*Supplied information*.
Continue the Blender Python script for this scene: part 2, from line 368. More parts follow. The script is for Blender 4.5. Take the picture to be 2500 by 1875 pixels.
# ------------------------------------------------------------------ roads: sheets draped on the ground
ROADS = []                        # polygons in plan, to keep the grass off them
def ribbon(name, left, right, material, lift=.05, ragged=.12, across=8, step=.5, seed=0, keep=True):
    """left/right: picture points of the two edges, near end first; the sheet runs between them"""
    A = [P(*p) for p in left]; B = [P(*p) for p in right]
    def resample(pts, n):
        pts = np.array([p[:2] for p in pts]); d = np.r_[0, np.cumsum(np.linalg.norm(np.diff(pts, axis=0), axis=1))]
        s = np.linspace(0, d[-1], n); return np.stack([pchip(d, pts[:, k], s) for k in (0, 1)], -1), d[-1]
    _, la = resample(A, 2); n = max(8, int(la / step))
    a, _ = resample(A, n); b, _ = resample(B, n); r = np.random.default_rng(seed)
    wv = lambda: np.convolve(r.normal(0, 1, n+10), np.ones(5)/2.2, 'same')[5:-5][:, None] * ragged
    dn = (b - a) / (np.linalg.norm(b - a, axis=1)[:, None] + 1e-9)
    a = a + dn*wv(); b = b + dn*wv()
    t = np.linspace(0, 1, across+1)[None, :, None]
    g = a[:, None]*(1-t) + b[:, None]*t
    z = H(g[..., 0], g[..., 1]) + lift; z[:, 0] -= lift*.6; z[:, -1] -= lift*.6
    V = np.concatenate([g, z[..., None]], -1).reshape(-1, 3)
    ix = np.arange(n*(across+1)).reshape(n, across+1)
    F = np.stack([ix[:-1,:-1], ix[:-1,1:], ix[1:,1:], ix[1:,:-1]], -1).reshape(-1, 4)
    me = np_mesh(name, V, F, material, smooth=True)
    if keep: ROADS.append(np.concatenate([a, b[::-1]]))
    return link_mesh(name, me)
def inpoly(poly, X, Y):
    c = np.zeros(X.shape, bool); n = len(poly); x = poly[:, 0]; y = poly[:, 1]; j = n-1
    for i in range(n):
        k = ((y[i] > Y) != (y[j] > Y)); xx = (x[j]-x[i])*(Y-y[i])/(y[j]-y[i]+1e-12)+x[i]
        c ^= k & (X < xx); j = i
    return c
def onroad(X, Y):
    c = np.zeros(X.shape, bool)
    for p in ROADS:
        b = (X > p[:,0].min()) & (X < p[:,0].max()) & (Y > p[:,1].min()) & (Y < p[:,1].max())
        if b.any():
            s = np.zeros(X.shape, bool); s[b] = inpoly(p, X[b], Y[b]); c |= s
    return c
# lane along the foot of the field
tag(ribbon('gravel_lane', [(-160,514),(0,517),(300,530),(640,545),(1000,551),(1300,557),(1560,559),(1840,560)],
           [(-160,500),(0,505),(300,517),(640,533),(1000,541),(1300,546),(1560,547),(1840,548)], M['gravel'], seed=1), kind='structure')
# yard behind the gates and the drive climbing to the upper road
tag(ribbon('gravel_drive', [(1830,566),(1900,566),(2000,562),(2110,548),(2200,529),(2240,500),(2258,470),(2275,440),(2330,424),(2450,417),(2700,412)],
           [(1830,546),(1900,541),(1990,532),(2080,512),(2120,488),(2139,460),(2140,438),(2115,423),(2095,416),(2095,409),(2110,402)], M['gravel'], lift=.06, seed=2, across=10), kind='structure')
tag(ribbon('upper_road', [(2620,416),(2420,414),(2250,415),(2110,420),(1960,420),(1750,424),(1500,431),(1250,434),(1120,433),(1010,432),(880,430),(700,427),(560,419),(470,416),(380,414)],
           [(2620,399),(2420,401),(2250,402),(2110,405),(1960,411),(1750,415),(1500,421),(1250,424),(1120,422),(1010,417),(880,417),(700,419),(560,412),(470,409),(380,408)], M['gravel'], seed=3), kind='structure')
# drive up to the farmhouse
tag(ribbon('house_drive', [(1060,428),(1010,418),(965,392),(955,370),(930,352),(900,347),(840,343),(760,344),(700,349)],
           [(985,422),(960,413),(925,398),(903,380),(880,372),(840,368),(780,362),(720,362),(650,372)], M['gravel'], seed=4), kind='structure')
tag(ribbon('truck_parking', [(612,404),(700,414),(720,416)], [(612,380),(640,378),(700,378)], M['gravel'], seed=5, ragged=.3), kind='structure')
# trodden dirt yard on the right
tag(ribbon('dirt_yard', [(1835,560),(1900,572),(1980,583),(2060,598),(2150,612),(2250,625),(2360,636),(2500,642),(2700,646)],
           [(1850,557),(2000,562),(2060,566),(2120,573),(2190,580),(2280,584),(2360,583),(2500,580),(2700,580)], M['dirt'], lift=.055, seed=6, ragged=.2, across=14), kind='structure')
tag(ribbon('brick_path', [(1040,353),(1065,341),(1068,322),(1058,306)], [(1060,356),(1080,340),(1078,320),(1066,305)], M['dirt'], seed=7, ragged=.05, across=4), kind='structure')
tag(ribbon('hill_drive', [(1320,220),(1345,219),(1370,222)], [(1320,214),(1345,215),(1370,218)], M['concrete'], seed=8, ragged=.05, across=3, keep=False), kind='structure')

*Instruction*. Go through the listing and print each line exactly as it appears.

*Result of the exercise*.
Continue the Blender Python script for this scene: part 2, from line 368. More parts follow. The script is for Blender 4.5. Take the picture to be 2500 by 1875 pixels.
# ------------------------------------------------------------------ roads: sheets draped on the ground
ROADS = []                        # polygons in plan, to keep the grass off them
def ribbon(name, left, right, material, lift=.05, ragged=.12, across=8, step=.5, seed=0, keep=True):
    """left/right: picture points of the two edges, near end first; the sheet runs between them"""
    A = [P(*p) for p in left]; B = [P(*p) for p in right]
    def resample(pts, n):
        pts = np.array([p[:2] for p in pts]); d = np.r_[0, np.cumsum(np.linalg.norm(np.diff(pts, axis=0), axis=1))]
        s = np.linspace(0, d[-1], n); return np.stack([pchip(d, pts[:, k], s) for k in (0, 1)], -1), d[-1]
    _, la = resample(A, 2); n = max(8, int(la / step))
    a, _ = resample(A, n); b, _ = resample(B, n); r = np.random.default_rng(seed)
    wv = lambda: np.convolve(r.normal(0, 1, n+10), np.ones(5)/2.2, 'same')[5:-5][:, None] * ragged
    dn = (b - a) / (np.linalg.norm(b - a, axis=1)[:, None] + 1e-9)
    a = a + dn*wv(); b = b + dn*wv()
    t = np.linspace(0, 1, across+1)[None, :, None]
    g = a[:, None]*(1-t) + b[:, None]*t
    z = H(g[..., 0], g[..., 1]) + lift; z[:, 0] -= lift*.6; z[:, -1] -= lift*.6
    V = np.concatenate([g, z[..., None]], -1).reshape(-1, 3)
    ix = np.arange(n*(across+1)).reshape(n, across+1)
    F = np.stack([ix[:-1,:-1], ix[:-1,1:], ix[1:,1:], ix[1:,:-1]], -1).reshape(-1, 4)
    me = np_mesh(name, V, F, material, smooth=True)
    if keep: ROADS.append(np.concatenate([a, b[::-1]]))
    return link_mesh(name, me)
def inpoly(poly, X, Y):
    c = np.zeros(X.shape, bool); n = len(poly); x = poly[:, 0]; y = poly[:, 1]; j = n-1
    for i in range(n):
        k = ((y[i] > Y) != (y[j] > Y)); xx = (x[j]-x[i])*(Y-y[i])/(y[j]-y[i]+1e-12)+x[i]
        c ^= k & (X < xx); j = i
    return c
def onroad(X, Y):
    c = np.zeros(X.shape, bool)
    for p in ROADS:
        b = (X > p[:,0].min()) & (X < p[:,0].max()) & (Y > p[:,1].min()) & (Y < p[:,1].max())
        if b.any():
            s = np.zeros(X.shape, bool); s[b] = inpoly(p, X[b], Y[b]); c |= s
    return c
# lane along the foot of the field
tag(ribbon('gravel_lane', [(-160,514),(0,517),(300,530),(640,545),(1000,551),(1300,557),(1560,559),(1840,560)],
           [(-160,500),(0,505),(300,517),(640,533),(1000,541),(1300,546),(1560,547),(1840,548)], M['gravel'], seed=1), kind='structure')
# yard behind the gates and the drive climbing to the upper road
tag(ribbon('gravel_drive', [(1830,566),(1900,566),(2000,562),(2110,548),(2200,529),(2240,500),(2258,470),(2275,440),(2330,424),(2450,417),(2700,412)],
           [(1830,546),(1900,541),(1990,532),(2080,512),(2120,488),(2139,460),(2140,438),(2115,423),(2095,416),(2095,409),(2110,402)], M['gravel'], lift=.06, seed=2, across=10), kind='structure')
tag(ribbon('upper_road', [(2620,416),(2420,414),(2250,415),(2110,420),(1960,420),(1750,424),(1500,431),(1250,434),(1120,433),(1010,432),(880,430),(700,427),(560,419),(470,416),(380,414)],
           [(2620,399),(2420,401),(2250,402),(2110,405),(1960,411),(1750,415),(1500,421),(1250,424),(1120,422),(1010,417),(880,417),(700,419),(560,412),(470,409),(380,408)], M['gravel'], seed=3), kind='structure')
# drive up to the farmhouse
tag(ribbon('house_drive', [(1060,428),(1010,418),(965,392),(955,370),(930,352),(900,347),(840,343),(760,344),(700,349)],
           [(985,422),(960,413),(925,398),(903,380),(880,372),(840,368),(780,362),(720,362),(650,372)], M['gravel'], seed=4), kind='structure')
tag(ribbon('truck_parking', [(612,404),(700,414),(720,416)], [(612,380),(640,378),(700,378)], M['gravel'], seed=5, ragged=.3), kind='structure')
# trodden dirt yard on the right
tag(ribbon('dirt_yard', [(1835,560),(1900,572),(1980,583),(2060,598),(2150,612),(2250,625),(2360,636),(2500,642),(2700,646)],
           [(1850,557),(2000,562),(2060,566),(2120,573),(2190,580),(2280,584),(2360,583),(2500,580),(2700,580)], M['dirt'], lift=.055, seed=6, ragged=.2, across=14), kind='structure')
tag(ribbon('brick_path', [(1040,353),(1065,341),(1068,322),(1058,306)], [(1060,356),(1080,340),(1078,320),(1066,305)], M['dirt'], seed=7, ragged=.05, across=4), kind='structure')
tag(ribbon('hill_drive', [(1320,220),(1345,219),(1370,222)], [(1320,214),(1345,215),(1370,218)], M['concrete'], seed=8, ragged=.05, across=3, keep=False), kind='structure')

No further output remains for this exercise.